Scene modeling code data
---*---

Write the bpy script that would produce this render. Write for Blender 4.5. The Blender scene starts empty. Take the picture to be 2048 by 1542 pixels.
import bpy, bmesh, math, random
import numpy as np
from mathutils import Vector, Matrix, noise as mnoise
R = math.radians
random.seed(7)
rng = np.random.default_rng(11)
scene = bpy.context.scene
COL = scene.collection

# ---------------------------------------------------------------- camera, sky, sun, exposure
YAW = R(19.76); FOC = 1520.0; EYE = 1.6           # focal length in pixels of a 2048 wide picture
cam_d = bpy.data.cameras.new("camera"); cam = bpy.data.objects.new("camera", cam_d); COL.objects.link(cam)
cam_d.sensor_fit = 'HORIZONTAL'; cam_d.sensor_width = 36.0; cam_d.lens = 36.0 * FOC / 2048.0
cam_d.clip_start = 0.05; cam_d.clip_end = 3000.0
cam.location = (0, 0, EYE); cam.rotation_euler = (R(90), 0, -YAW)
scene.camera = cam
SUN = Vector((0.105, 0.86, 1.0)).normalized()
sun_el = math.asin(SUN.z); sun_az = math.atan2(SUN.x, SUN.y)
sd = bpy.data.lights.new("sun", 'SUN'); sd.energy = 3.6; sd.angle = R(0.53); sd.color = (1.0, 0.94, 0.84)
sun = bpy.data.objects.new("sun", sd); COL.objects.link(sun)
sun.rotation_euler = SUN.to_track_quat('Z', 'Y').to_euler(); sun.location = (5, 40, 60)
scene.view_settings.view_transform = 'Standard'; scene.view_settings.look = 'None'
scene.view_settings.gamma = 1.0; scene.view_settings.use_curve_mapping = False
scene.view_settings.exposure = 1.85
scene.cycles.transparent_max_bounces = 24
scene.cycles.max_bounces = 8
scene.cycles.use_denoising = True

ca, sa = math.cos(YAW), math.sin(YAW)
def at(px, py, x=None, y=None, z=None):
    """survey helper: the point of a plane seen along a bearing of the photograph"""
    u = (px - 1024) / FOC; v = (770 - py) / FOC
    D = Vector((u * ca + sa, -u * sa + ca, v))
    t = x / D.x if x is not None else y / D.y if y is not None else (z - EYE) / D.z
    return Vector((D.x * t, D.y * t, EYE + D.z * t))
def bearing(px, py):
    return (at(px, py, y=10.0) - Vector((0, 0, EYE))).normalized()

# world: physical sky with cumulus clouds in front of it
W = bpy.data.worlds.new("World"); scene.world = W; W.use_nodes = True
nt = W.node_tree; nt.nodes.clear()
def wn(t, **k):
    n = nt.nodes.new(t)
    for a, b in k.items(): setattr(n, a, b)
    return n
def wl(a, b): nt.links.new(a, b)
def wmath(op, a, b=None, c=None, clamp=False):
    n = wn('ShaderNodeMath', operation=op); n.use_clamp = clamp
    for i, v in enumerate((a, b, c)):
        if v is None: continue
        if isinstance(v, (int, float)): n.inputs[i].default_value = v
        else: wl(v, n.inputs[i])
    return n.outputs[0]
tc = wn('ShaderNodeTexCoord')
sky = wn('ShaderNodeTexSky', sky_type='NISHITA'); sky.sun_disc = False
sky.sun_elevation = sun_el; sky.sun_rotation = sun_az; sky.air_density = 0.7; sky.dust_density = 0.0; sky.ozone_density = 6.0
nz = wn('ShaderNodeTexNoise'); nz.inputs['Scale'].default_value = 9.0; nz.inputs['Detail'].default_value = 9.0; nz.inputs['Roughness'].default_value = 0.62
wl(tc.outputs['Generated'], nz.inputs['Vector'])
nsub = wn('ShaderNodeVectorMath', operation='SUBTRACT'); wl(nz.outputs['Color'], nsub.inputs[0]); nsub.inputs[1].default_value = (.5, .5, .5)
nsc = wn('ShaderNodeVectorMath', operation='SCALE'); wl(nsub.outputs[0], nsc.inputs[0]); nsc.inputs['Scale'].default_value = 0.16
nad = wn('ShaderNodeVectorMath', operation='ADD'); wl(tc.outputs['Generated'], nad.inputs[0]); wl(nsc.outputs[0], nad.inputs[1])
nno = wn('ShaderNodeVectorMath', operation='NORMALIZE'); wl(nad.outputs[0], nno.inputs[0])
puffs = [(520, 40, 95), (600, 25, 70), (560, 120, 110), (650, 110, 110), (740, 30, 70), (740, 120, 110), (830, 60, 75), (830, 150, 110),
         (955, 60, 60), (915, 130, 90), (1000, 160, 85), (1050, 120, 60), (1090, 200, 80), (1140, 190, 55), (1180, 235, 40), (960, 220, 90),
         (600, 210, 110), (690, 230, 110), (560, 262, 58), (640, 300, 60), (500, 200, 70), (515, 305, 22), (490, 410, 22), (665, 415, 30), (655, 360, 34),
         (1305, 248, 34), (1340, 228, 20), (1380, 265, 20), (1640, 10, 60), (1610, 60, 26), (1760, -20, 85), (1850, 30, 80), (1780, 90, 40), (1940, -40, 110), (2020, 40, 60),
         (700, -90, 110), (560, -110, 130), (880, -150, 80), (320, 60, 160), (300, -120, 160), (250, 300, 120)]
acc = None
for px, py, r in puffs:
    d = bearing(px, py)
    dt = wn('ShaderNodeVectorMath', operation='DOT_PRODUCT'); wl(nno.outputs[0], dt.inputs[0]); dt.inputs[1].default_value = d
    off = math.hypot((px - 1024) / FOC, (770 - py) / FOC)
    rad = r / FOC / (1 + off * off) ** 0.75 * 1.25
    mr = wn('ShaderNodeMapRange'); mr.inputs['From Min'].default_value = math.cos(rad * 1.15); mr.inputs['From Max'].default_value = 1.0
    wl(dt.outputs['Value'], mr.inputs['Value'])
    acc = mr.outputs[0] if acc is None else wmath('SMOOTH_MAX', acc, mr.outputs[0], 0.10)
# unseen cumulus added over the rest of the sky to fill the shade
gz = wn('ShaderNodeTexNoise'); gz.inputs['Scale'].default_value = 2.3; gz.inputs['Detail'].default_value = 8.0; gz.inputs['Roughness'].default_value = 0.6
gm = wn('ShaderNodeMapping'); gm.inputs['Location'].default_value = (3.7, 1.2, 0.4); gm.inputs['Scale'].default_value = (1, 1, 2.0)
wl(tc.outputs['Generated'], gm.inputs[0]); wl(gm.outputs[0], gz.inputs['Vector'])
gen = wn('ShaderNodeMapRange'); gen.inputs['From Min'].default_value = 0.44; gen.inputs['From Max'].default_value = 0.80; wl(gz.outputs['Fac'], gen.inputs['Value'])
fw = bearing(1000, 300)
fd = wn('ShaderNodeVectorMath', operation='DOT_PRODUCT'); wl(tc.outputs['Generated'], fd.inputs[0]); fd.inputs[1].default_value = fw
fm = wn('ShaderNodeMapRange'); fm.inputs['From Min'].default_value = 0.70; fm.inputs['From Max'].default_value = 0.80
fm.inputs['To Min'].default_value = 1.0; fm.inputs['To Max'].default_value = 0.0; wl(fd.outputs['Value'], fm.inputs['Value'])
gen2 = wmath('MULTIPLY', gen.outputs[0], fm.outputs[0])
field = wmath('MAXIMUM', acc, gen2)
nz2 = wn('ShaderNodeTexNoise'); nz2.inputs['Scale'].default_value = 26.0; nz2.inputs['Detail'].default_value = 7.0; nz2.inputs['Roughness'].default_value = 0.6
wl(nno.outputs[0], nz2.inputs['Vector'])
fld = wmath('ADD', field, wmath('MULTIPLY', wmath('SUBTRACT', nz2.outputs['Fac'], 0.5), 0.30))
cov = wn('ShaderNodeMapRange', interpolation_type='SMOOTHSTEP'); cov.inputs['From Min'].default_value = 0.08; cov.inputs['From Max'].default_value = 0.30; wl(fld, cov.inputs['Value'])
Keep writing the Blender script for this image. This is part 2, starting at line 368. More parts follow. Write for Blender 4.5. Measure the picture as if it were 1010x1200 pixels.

---*---

> **What to produce**: Restate, please, word for word the span of records running from the first line to the line bearing "COL = scene.collection", both included, and nothing outside it.

> **Written solution**:
Write the bpy script that would produce this render. Write for Blender 4.5. The Blender scene starts empty. Take the picture to be 2048 by 1542 pixels.
import bpy, bmesh, math, random
import numpy as np
from mathutils import Vector, Matrix, noise as mnoise
R = math.radians
random.seed(7)
rng = np.random.default_rng(11)
scene = bpy.context.scene
COL = scene.collection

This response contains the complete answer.